Have read three very good crime/thrillers over the last week or so and have decided to do a round up of these in one post.
The Fatal Touch - Conor Fitzgerald. This is the second in a new series set in Rome and featuring Commissioner Alec Blume, an American born Italian citizen who remained in Italy after his parents died and who joined the police and has risen through the ranks. Not quite the usual maverick we come to expect in detective stories, but with a will of his own and an integrity and way of doing things that is not always popular. A body is discovered in the Piazza de Renzi early one morning - he is the local drunk and as he has not been robbed, it would appear a tragic but unsurprising accident. Needless to say it proves to be anything but and when it is discovered that the dead man is a painter and a master forger of old masters, then more investigation is needed. Blume discovers notebooks in the dead man's studio in which secrets which have been hidden for years are about to be revealed, including the fact that the forger and his business partner once cheated the Mafia by selling them a forged painting.

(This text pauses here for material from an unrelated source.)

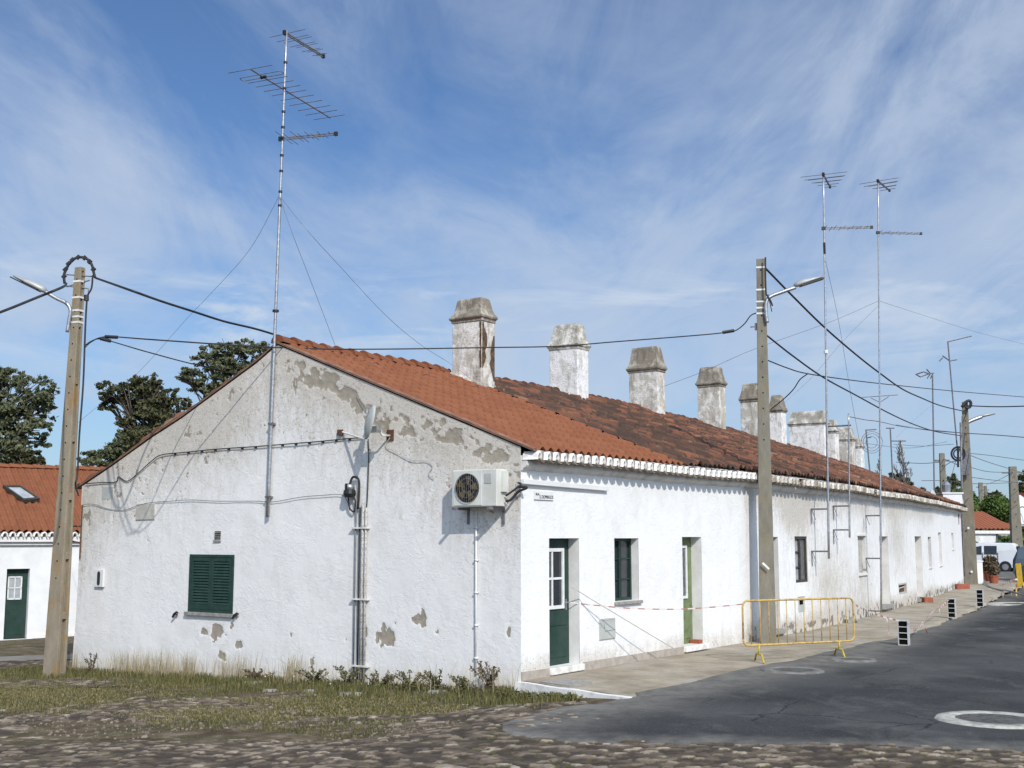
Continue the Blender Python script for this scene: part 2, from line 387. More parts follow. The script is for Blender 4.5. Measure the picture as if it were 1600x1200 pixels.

Twists and turns and devious characters including one Colonel Farinelli of the art fraud department of the Questore who is more involved than he cares to admit, and is very keen indeed to track down and destroy the notebooks.
A lot of detailed description of how a forger works, the tricks he uses to recreate the aged paper and the pigments of the paint and all fascinating, as are the extracts from the hidden notebooks. Took me a while to get into The Fatal Touch but once I did I really enjoyed it. The first Alec Blume novel, The Dogs of Rome was reviewed by me last year and this series looks as if it will run. I do hope so.
Bad Boy - Peter Robinson. My sister was reading one of this author's books when she was staying with me a few weeks ago and she said how good they were. I made a mental note of the name and then, coincidentally, a copy of his latest dropped through my letter box courtesy of Hodder (thank you Hodder) and picked it up and sat down and read stragith through. D C Banks is the detective in this series and, true to form, is divorced, likes a drink and is estragned from his daughter. Same old, same old really but, once again, good writing can imbue these stock characters with interest and flesh them out and I was soon engrossed.
As this is the latest paperback and I know nothing of what went on before, I understand that Alan Banks is on holiday recovering from the trauma of a previous case and while he is away an old neighbour calls into the police station. Her daughter has been mied up with a boyfriend she is not happy about and, when tidying up her daughter's room, she found a gun hidden in the wardrobe. She wants Alan to come and help and to sort this out, but instead finds that she has unleashed a full police procedure which will result in a tragic death. By the time DCI Banks returns from his holiday it is to learn that his daughter Tracy, has disappeared with the owner of the gun and he does not know if she has gone of her own free will or has been taken hostage.
Rattled along, lots of action, great stuff and I thoroughly enjoyed it. Best of all, I have checked inside the book and delighted to see that there are another eighteen DCI Banks stories all waiting for me. Calloo Callay o Frabjous Day. Lots of reading enjoyment ahead of me Hodder, dear kind people...........
And my third, Fragile Minds - Claire Seeber. Sent to me by Avon Publishing this is published on 21 April as a paperback original. A bomb has exploded outside the Royal Academy of Ballet in the heart of London and the police suspect a terrorist group. But this is misleading and investigation by the DCI Joe Silver (gosh there is a familiar name for a detective) soon turns up links to the Daughters of Light, a group which seems to draw members from he Ballet School and, particularly, to one teacher who turns out to be not who she has pretended to be.
Mixed up in all this is the physiotherapist of the school, Claudie, who is suffering from a terrible tragedy of her own. She has blackouts and, as she was in the square when the bomb exploded, is frightened that she might have had something to do with it. If only she could remember...
Well plotted and interesting book and I enjoyed it with one or two caveats. Claudie seems to plunge into unconcsicousness, or crash to the floor in a faint a bit too often for plausibility and, while I find Joe Silver an interesting character, I feel I would like him more if the author could rid him of the habit of calling everyone 'Kiddo'.
So three very different but equally gripping thrillers and three titles of all lovers of this genre to watch out for.